== DATASET CONTENT ==

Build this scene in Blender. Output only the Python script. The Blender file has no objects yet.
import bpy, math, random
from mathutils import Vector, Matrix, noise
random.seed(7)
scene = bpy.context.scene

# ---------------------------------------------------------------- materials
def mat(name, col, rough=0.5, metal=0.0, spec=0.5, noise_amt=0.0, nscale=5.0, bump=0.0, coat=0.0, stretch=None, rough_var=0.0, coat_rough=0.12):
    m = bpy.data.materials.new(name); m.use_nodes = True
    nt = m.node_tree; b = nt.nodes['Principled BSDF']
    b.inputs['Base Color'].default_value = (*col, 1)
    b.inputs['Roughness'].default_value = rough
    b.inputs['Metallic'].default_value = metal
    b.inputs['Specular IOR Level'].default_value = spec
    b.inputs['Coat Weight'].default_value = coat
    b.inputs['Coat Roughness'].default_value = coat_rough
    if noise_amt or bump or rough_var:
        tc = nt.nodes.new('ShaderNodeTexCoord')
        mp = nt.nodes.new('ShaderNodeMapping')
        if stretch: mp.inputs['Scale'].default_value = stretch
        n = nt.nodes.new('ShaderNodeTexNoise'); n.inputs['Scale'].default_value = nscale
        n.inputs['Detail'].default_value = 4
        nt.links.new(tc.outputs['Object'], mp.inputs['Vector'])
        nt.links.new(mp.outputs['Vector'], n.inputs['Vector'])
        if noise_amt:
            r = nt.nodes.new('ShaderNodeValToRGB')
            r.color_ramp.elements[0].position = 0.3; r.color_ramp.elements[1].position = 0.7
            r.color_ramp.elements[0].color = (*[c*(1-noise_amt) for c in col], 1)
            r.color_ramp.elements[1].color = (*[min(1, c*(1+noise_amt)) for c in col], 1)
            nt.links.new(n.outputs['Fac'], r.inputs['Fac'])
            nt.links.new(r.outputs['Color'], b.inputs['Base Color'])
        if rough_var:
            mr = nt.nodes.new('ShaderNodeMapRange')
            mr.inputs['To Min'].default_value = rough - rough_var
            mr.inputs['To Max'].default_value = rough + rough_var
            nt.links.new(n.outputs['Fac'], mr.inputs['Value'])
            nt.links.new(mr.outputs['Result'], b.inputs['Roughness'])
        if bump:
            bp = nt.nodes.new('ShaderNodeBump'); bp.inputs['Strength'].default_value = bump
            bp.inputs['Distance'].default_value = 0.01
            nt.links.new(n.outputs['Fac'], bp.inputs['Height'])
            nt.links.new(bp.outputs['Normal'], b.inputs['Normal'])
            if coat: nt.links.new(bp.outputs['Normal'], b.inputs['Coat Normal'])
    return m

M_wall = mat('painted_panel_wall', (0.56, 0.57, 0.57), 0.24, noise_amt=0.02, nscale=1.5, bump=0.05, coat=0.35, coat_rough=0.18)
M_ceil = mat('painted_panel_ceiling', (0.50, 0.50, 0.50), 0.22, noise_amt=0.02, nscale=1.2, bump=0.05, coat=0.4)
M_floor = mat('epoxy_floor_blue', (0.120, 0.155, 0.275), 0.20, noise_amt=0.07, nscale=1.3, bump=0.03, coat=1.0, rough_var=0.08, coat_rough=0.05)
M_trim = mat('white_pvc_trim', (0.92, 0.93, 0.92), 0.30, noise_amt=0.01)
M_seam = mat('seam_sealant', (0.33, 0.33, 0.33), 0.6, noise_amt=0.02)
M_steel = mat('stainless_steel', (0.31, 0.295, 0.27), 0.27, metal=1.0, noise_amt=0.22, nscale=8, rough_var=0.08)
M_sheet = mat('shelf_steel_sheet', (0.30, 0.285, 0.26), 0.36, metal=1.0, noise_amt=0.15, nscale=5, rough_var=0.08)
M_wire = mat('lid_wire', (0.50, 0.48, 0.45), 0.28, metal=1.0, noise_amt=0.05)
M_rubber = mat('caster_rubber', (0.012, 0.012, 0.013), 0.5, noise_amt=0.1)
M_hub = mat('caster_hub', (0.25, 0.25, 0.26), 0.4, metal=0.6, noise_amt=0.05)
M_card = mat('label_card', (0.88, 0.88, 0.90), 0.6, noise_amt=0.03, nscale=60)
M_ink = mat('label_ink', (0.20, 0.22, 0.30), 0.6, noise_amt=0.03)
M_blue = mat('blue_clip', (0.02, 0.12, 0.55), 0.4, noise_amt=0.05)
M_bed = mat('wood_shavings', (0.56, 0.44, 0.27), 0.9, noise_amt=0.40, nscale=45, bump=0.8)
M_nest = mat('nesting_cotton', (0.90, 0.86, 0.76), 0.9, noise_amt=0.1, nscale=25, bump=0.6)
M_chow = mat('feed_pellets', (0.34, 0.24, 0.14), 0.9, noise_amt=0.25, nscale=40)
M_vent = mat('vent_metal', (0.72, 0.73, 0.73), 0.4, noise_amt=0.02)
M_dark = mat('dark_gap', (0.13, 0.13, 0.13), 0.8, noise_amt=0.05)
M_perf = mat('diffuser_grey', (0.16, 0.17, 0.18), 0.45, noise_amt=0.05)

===

*GIVEN REQUEST*
Across the data, tally the lines containing "scene" and give back the number alone.

*THE COMPLETED TASK*
2